Sami El-Yousef, director executivo do Patriarcado Latino de Jerusalém, apoiou estas posições com factos. “Assistimos a uma maior anexação de terras na Cisjordânia, bem como à expulsão de cerca de 16 mil pessoas dos campos de refugiados em Jenin, com as infra-estruturas físicas a serem arrasadas, pelo que não têm para onde regressar. A Cisjordânia está agora completamente fragmentada, com 185 portões e mais de 900 postos de controlo, mas, devido ao que se tem passado em Gaza, nada disto recebe muita atenção internacional.”

“Não sei como é que ainda estamos de pé. A maré está contra nós”, afirmou Sami El-Yousef. No entanto, tentou encontrar um lado positivo em toda a situação.

Como Igreja, sentimo-nos mais fortes do que há um ano e meio atrás, especificamente devido às nossas contribuições para a sociedade em geral. Conseguimos manter os nossos serviços, expandi-los em alguns pontos e servir as comunidades de Gaza e da Cisjordânia que foram mais afectadas pela guerra, e estamos a preparar-nos para sermos mais úteis depois da guerra.”

“AMIGOS EM TODO O MUNDO”

Por exemplo, na sequência das preocupações expressas pelo Patriarca Pizzaballa de que a população de Gaza estava a sofrer com a falta de produtos frescos, o Patriarcado Latino de Jerusalém conseguiu assegurar o fornecimento de fruta e legumes a Gaza durante vários meses, e não apenas à pequena comunidade de cristãos que ainda vivem nos complexos católicos e ortodoxos.

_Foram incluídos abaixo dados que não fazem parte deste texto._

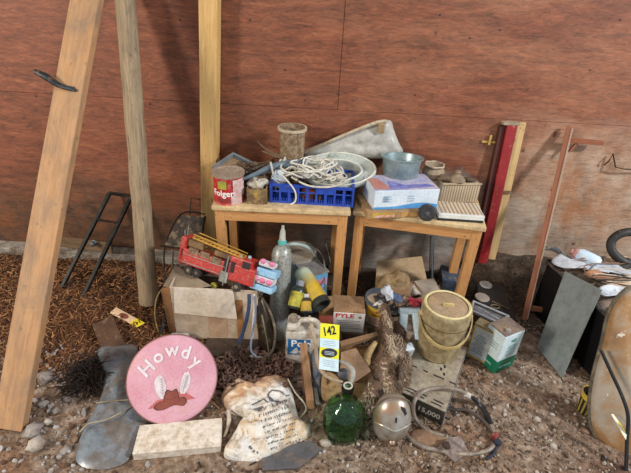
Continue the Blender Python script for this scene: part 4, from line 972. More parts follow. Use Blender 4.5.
for u, v in ((-.022, -.045), (.012, -.048), (-.03, -.04), (.045, .012)): mb.poly([on_oval(u + .0022 * math.cos(a), v + .0022 * math.sin(a)) for a in [i * PI / 3 for i in range(6)]])
mb.build('dark_openings', M('#0e0b09', None, 0), t)
MB().tube([on_oval(-.068, .0), on_oval(-.04, .006), on_oval(0, -.008), on_oval(.04, .004), on_oval(.066, -.002)], .003, 8, smooth=4).build('raised_seam', silver, t, smooth=True)
MB().lathe([(0, .012), (.010, .010), (.013, .004), (.014, 0)], frame(on_oval(.0, -.076), (0, -.85, -.5), x=(1, 0, 0)), 16).build('end_boss', silver, t, smooth=True)
o = MB().tube([on_oval(-.07, -.03) + V((0, .01, 0)), on_oval(-.06, .05) + V((0, .015, .01)), V((-.03, -.02, .104)), V((.02, -.02, .106)), V((.06, -.01, .075)), V((.08, -.01, 0))], .003, 6, smooth=5).build('rim_wire', M('#7a6450', '#5a4838', .3), t, smooth=True)

# green bottle
c = GT(343, 440); m = T(V((c.x, c.y + .05, gz(c.x, c.y + .05)))) @ Matrix.Scale(1.12, 4)
t = thing('green_glass_jug', 'dark green round glass demijohn bottle standing front and centre', 'bottle', m)
n_g = NT('green_bottle_glass'); b = n_g.b
b.inputs['Base Color'].default_value = rgb('#a2e6b2'); b.inputs['Roughness'].default_value = .04; b.inputs['Transmission Weight'].default_value = 1.0; b.inputs['IOR'].default_value = 1.45
glass = n_g.m
prof = [(0, .008), (.045, .004), (.062, .0), (.072, .012), (.077, .04), (.077, .085), (.071, .115), (.055, .142), (.034, .158), (.022, .168), (.0185, .185), (.0185, .212), (.022, .214), (.022, .226), (.019, .228)]
inner = [(.0145, .228), (.0145, .185), (.018, .17), (.031, .154), (.051, .138), (.067, .112), (.073, .085), (.073, .04), (.067, .016), (.045, .01), (0, .013)]
MB().lathe(prof + inner, None, 48).build('glass_body', glass, t, smooth='all')
o = MB().tube([(.014 * math.cos(a), .014 * math.sin(a) - .0, .235 + .0) for a in [i * 2 * PI / 16 for i in range(16)]], .003, 8, closed=True).build('tmp', M('#b9b4aa', None, .3), t); o.name = 'mouth_ring'
# grey curved handle above the bottle
o = MB().tube([D(336, 361, 1.84), D(345, 363, 1.82), D(352, 369, 1.80), D(353, 377, 1.79), D(349, 384, 1.78), D(341, 386, 1.78)], [.006, .009, .011, .010, .007, .005], 10, smooth=5).build('curved_handle', M('#a9a69e', '#8a857c', .3, rough=.5), None, smooth=True); tag(o, 'grey curved plastic handle hooked above the green bottle neck', 'handle')
o = MB().ico((0, 0, 0), .026, (1, .8, 1), .4, 2).build('grey_plastic_knob', M('#6f7078', '#4c4e56', .3), None, smooth='all'); o.matrix_basis = T(D(344, 374, 1.84)); tag(o, 'grey knob behind the curved handle over the green bottle', 'knob')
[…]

“Até hoje, as pessoas falam de como a Igreja as defendeu. De acordo com os desejos do Patriarca, estendemos a nossa generosidade aos nossos vizinhos. Estamos muito orgulhosos de ter feito o que fizemos durante este período”, explicou Sami El-Yousef.

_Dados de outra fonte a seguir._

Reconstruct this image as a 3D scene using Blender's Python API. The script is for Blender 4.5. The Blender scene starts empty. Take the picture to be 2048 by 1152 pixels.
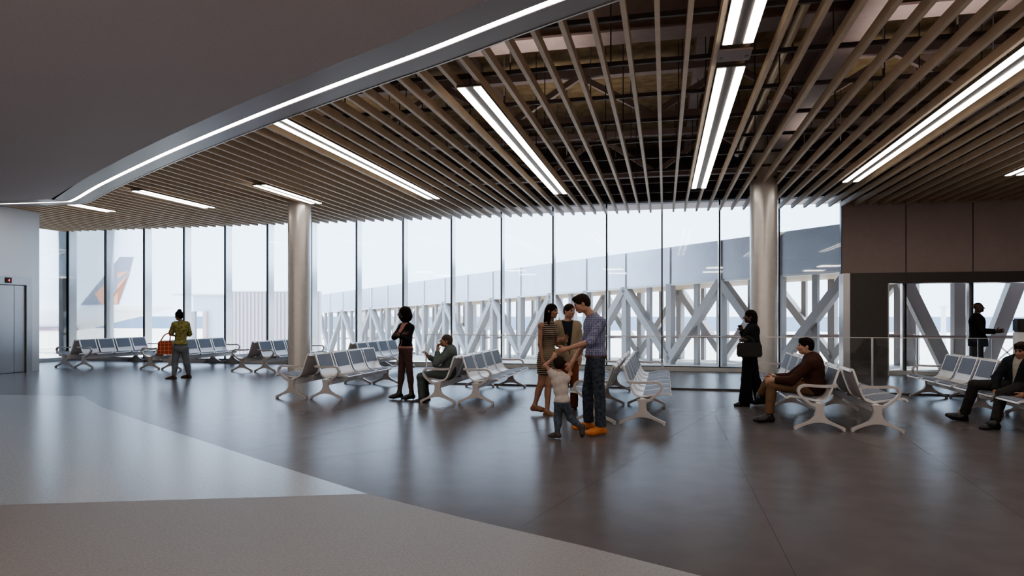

Grande parte deste trabalho só foi possível graças à ajuda prestada pela Fundação AIS, um facto que o director executivo do Patriarcado Latino refere com extrema gratidão. “O último ano e meio solidificou o que nós, Cristãos, já sabíamos, que temos amigos em todo o mundo, que nos ajudam não só com dinheiro, mas também com apoio moral”, explicou.

MENSAGEM PARA SETÚBAL

Sinal desta ajuda, o patriarca latino de Jerusalém enviou, entretanto, uma mensagem para a Diocese de Setúbal, em agradecimento pela renúncia quaresmal que se destina este ano às crianças afectadas pela guerra na Terra Santa.

Nessa mensagem-vídeo, o cardeal Pierbattista Pizzaballa sublinha a situação na área de Belém, que “é muito complicada, não só por causa dos contínuos confrontos entre colonos, o exército israelita e a população palestiniana, mas também por causa da falta de oportunidades de emprego”. A falta de peregrinos está também a criar “muitos problemas para as famílias”, a que se tem de acrescentar, diz ainda o prelado, a questão da criminalidade.

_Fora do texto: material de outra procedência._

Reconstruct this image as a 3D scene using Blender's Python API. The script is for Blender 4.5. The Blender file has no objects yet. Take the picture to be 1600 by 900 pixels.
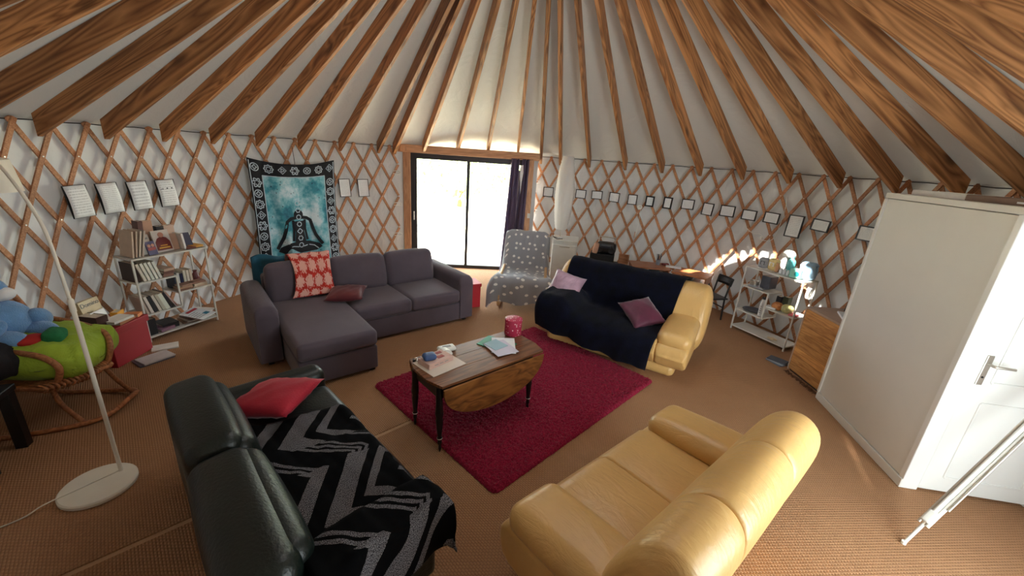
import bpy, bmesh, math, random
from mathutils import Vector, Matrix, Euler
R = math.radians
PI = math.pi
random.seed(7)
S = bpy.context.scene
COL = S.collection

# ------------------------------------------------------------------ camera
CAM_H = 2.2
pitch = math.atan(207.0 * math.cos(math.atan(.07)) / 625.0)
roll = math.atan(.07)
cd = bpy.data.cameras.new('camera')
cd.sensor_width = 36.0
cd.lens = 625.0 / 1600.0 * 36.0
cd.clip_start = .02
cam = bpy.data.objects.new('camera', cd)
COL.objects.link(cam)
fw = Vector((0, math.cos(pitch), -math.sin(pitch)))
up0 = Vector((0, math.sin(pitch), math.cos(pitch)))
rt0 = Vector((1, 0, 0))
rt = math.cos(roll) * rt0 + math.sin(roll) * up0
up = -math.sin(roll) * rt0 + math.cos(roll) * up0
cam.matrix_world = Matrix(((rt.x, up.x, -fw.x, 0), (rt.y, up.y, -fw.y, 0), (rt.z, up.z, -fw.z, CAM_H), (0, 0, 0, 1)))
S.camera = cam

# ------------------------------------------------------------------ light
S.view_settings.view_transform = 'Standard'
S.view_settings.look = 'None'
S.view_settings.gamma = 1.0
S.view_settings.exposure = 0.46
S.view_settings.use_curve_mapping = False
world = bpy.data.worlds.new('sky')
S.world = world
world.use_nodes = True
bgn = world.node_tree.nodes['Background']
bgn.inputs[0].default_value = (.90, .96, 1.0, 1)
bgn.inputs[1].default_value = 12.0

CX, CY, RW = -.05, 3.85, 4.20          # the round wall: centre and inner radius
KX, KY = .05, 3.75                     # crown of the roof
SLOPE = .617
Z_TIP = 2.07
ENTRY = (130, 149)                   # glazed entry behind the camera, azimuth range
DOOR = (-28.6, 2.8)


def wp(az, r, z):
    a = R(az)
    return Vector((CX + r * math.sin(a), CY + r * math.cos(a), z))


def portal(loc, target, sx, sy):
    l = bpy.data.lights.new('daylight_portal', 'AREA')
    l.shape = 'RECTANGLE'; l.size = sx; l.size_y = sy
    l.cycles.is_portal = True
    o = bpy.data.objects.new('daylight_portal', l); COL.objects.link(o)
    o.location = loc
    d = Vector(target) - Vector(loc)
    o.rotation_euler = d.to_track_quat('-Z', 'Y').to_euler()
    return o


portal((-.93, 7.86, 1.03), (-.72, 5.0, 1.03), 2.1, 2.1)
portal((KX, KY, 4.36), (KX, KY, 0), 1.9, 1.9)
_m = sum(ENTRY) / 2
portal(wp(_m, 4.3, 1.05), wp(_m, 0, 1.05), 1.4, 2.1)
sun = bpy.data.lights.new('sun', 'SUN')
sun.energy = 25.0; sun.angle = R(.6); sun.color = (1, .95, .86)
suno = bpy.data.objects.new('sun', sun); COL.objects.link(suno)
suno.rotation_euler = Vector((3.61, 2.07, -3.91)).to_track_quat('-Z', 'Y').to_euler()


# ------------------------------------------------------------------ materials
def lin(c):
    o = []
    for v in c:
        v = v / 255.0
        o.append(v / 12.92 if v <= .04045 else ((v + .055) / 1.055) ** 2.4)
    return o


MATS = {}


def wrinkle(m, scale, strength, stretch):
    nt = m.node_tree; N = nt.nodes; L = nt.links; b = N['Principled BSDF']
    tc = N.new('ShaderNodeTexCoord'); mp = N.new('ShaderNodeMapping'); mp.inputs['Scale'].default_value = stretch
    n = N.new('ShaderNodeTexNoise'); n.inputs['Scale'].default_value = scale; n.inputs['Detail'].default_value = 6; n.inputs['Distortion'].default_value = 2.2
    L.new(tc.outputs['Object'], mp.inputs[0]); L.new(mp.outputs[0], n.inputs['Vector'])
    bp = N.new('ShaderNodeBump'); bp.inputs['Strength'].default_value = strength; bp.inputs['Distance'].default_value = .02
    L.new(n.outputs['Fac'], bp.inputs['Height'])
    if b.inputs['Normal'].links:
        L.new(b.inputs['Normal'].links[0].from_socket, bp.inputs['Normal'])
    L.new(bp.outputs[0], b.inputs['Normal'])
    return m


def mat(name, rgb, rough=.6, var=.08, scale=8.0, bump=0.0, bscale=60.0, metal=0.0, sheen=0.0, spec=.5, coat=0.0, rgb2=None, coords='Object'):
    if name in MATS:
        return MATS[name]
    m = bpy.data.materials.new(name); m.use_nodes = True
    nt = m.node_tree; N = nt.nodes; L = nt.links
    b = N['Principled BSDF']
    c = lin(rgb)
    tc = N.new('ShaderNodeTexCoord')
    nz = N.new('ShaderNodeTexNoise'); nz.inputs['Scale'].default_value = scale; nz.inputs['Detail'].default_value = 4
    L.new(tc.outputs[coords], nz.inputs['Vector'])
    mx = N.new('ShaderNodeMix'); mx.data_type = 'RGBA'
    c2 = lin(rgb2) if rgb2 else [min(1, v * (1 + var)) for v in c]
    c1 = c if rgb2 else [v * (1 - var) for v in c]
    mx.inputs[6].default_value = (*c1, 1); mx.inputs[7].default_value = (*c2, 1)
    rp = N.new('ShaderNodeMapRange'); rp.inputs[1].default_value = .3; rp.inputs[2].default_value = .7
    L.new(nz.outputs['Fac'], rp.inputs[0]); L.new(rp.outputs[0], mx.inputs[0])
    L.new(mx.outputs[2], b.inputs['Base Color'])
    b.inputs['Roughness'].default_value = rough
    b.inputs['Metallic'].default_value = metal
    b.inputs['Specular IOR Level'].default_value = spec
    if sheen:
        b.inputs['Sheen Weight'].default_value = sheen
        b.inputs['Sheen Roughness'].default_value = .4
    if coat:
        b.inputs['Coat Weight'].default_value = coat
    if bump:
        n2 = N.new('ShaderNodeTexNoise'); n2.inputs['Scale'].default_value = bscale; n2.inputs['Detail'].default_value = 3
        L.new(tc.outputs[coords], n2.inputs['Vector'])
        bp = N.new('ShaderNodeBump'); bp.inputs['Strength'].default_value = bump; bp.inputs['Distance'].default_value = .01
        L.new(n2.outputs['Fac'], bp.inputs['Height']); L.new(bp.outputs[0], b.inputs['Normal'])
    MATS[name] = m
    return m


def wood(name, rgb1, rgb2, rough=.5, scale=(1.2, 14, 14), knots=True, coat=0.0, rings=7.0, kn=(1.6, 9, 5)):
    if name in MATS:
        return MATS[name]
    m = bpy.data.materials.new(name); m.use_nodes = True
    nt = m.node_tree; N = nt.nodes; L = nt.links
    b = N['Principled BSDF']
    tc = N.new('ShaderNodeTexCoord'); oi = N.new('ShaderNodeObjectInfo')
    ml = N.new('ShaderNodeMath'); ml.operation = 'MULTIPLY'; ml.inputs[1].default_value = 31.7
    L.new(oi.outputs['Random'], ml.inputs[0])
    cb = N.new('ShaderNodeCombineXYZ')
    for i in range(3):
        L.new(ml.outputs[0], cb.inputs[i])
    ad = N.new('ShaderNodeVectorMath'); ad.operation = 'ADD'
    L.new(tc.outputs['Object'], ad.inputs[0]); L.new(cb.outputs[0], ad.inputs[1])
    mp = N.new('ShaderNodeMapping'); mp.inputs['Scale'].default_value = scale
    L.new(ad.outputs[0], mp.inputs[0])
    n1 = N.new('ShaderNodeTexNoise'); n1.inputs['Scale'].default_value = 1.0; n1.inputs['Detail'].default_value = 2; n1.inputs['Distortion'].default_value = .6
    L.new(mp.outputs[0], n1.inputs['Vector'])
    w1 = N.new('ShaderNodeMath'); w1.operation = 'MULTIPLY'; w1.inputs[1].default_value = rings
    L.new(n1.outputs['Fac'], w1.inputs[0])
    fr = N.new('ShaderNodeMath'); fr.operation = 'PINGPONG'; fr.inputs[1].default_value = .5
    L.new(w1.outputs[0], fr.inputs[0])
    n3 = N.new('ShaderNodeTexNoise'); n3.inputs['Scale'].default_value = 1.0; n3.inputs['Detail'].default_value = 5
    m3 = N.new('ShaderNodeMapping'); m3.inputs['Scale'].default_value = (scale[0] * 2, scale[1] * 5, scale[2] * 5)
    L.new(ad.outputs[0], m3.inputs[0]); L.new(m3.outputs[0], n3.inputs['Vector'])
    av = N.new('ShaderNodeMath'); av.operation = 'ADD'
    L.new(fr.outputs[0], av.inputs[0]); L.new(n3.outputs['Fac'], av.inputs[1])
    rp = N.new('ShaderNodeMapRange'); rp.inputs[1].default_value = .35; rp.inputs[2].default_value = 1.05
    L.new(av.outputs[0], rp.inputs[0])
    mx = N.new('ShaderNodeMix'); mx.data_type = 'RGBA'
    mx.inputs[6].default_value = (*lin(rgb1), 1); mx.inputs[7].default_value = (*lin(rgb2), 1)
    L.new(rp.outputs[0], mx.inputs[0])
    col = mx.outputs[2]
    if knots:
        vo = N.new('ShaderNodeTexVoronoi'); vo.inputs['Scale'].default_value = 1.0; vo.inputs['Randomness'].default_value = 1.0
        m4 = N.new('ShaderNodeMapping'); m4.inputs['Scale'].default_value = kn
        L.new(ad.outputs[0], m4.inputs[0]); L.new(m4.outputs[0], vo.inputs['Vector'])
        r2 = N.new('ShaderNodeMapRange'); r2.inputs[1].default_value = .06; r2.inputs[2].default_value = .2; r2.inputs[3].default_value = .75; r2.inputs[4].default_value = 0
        L.new(vo.outputs['Distance'], r2.inputs[0])
        mk = N.new('ShaderNodeMix'); mk.data_type = 'RGBA'
        mk.inputs[7].default_value = (*[v * .35 for v in lin(rgb1)], 1)
        L.new(r2.outputs[0], mk.inputs[0]); L.new(col, mk.inputs[6]); col = mk.outputs[2]
    hv = N.new('ShaderNodeHueSaturation')
    r3 = N.new('ShaderNodeMapRange'); r3.inputs[3].default_value = .78; r3.inputs[4].default_value = 1.18
    L.new(oi.outputs['Random'], r3.inputs[0]); L.new(r3.outputs[0], hv.inputs['Value']); L.new(col, hv.inputs['Color'])
    L.new(hv.outputs[0], b.inputs['Base Color'])
    b.inputs['Roughness'].default_value = rough
    b.inputs['Specular IOR Level'].default_value = .35
    if coat:
        b.inputs['Coat Weight'].default_value = coat; b.inputs['Coat Roughness'].default_value = .25
    MATS[name] = m
    return m


def emat(name, rgb, strength):
    m = bpy.data.materials.new(name); m.use_nodes = True
    b = m.node_tree.nodes['Principled BSDF']
    b.inputs['Base Color'].default_value = (*lin(rgb), 1)
    b.inputs['Emission Color'].default_value = (*lin(rgb), 1); b.inputs['Emission Strength'].default_value = strength
    return m


def canvas(name, rgb, tr):
    m = bpy.data.materials.new(name); m.use_nodes = True
    nt = m.node_tree; N = nt.nodes; L = nt.links
    b = N['Principled BSDF']; out = N['Material Output']
    b.inputs['Base Color'].default_value = (*lin(rgb), 1); b.inputs['Roughness'].default_value = .75
    t = N.new('ShaderNodeBsdfTranslucent'); t.inputs[0].default_value = (*lin((235, 232, 220)), 1)
    mx = N.new('ShaderNodeMixShader'); mx.inputs[0].default_value = tr
    tc = N.new('ShaderNodeTexCoord')
    mp = N.new('ShaderNodeMapping'); mp.inputs['Scale'].default_value = (1.0, 1.0, .55)
    n = N.new('ShaderNodeTexNoise'); n.inputs['Scale'].default_value = 3.4; n.inputs['Detail'].default_value = 5; n.inputs['Distortion'].default_value = 1.2
    L.new(tc.outputs['Object'], mp.inputs[0]); L.new(mp.outputs[0], n.inputs['Vector'])
    bp = N.new('ShaderNodeBump'); bp.inputs['Strength'].default_value = .35; bp.inputs['Distance'].default_value = .05
    L.new(n.outputs['Fac'], bp.inputs['Height']); L.new(bp.outputs[0], b.inputs['Normal'])
    L.new(b.outputs[0], mx.inputs[1]); L.new(t.outputs[0], mx.inputs[2]); L.new(mx.outputs[0], out.inputs[0])
    return m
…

“A situação permanece muito difícil” – diz ainda o patriarca latino. “Estamos totalmente perdidos do ponto de vista humano, mas em Deus nada é impossível.”

Lembrando que se está a viver o tempo de Quaresma, o cardeal Pizzaballa refere ainda, na mensagem para a Diocese de Setúbal, em Portugal, diz que este é um período de penitência e que é precisa “muita penitência aqui pelos nossos pecados, porque a situação aqui de ódio e desprezo é terrível”.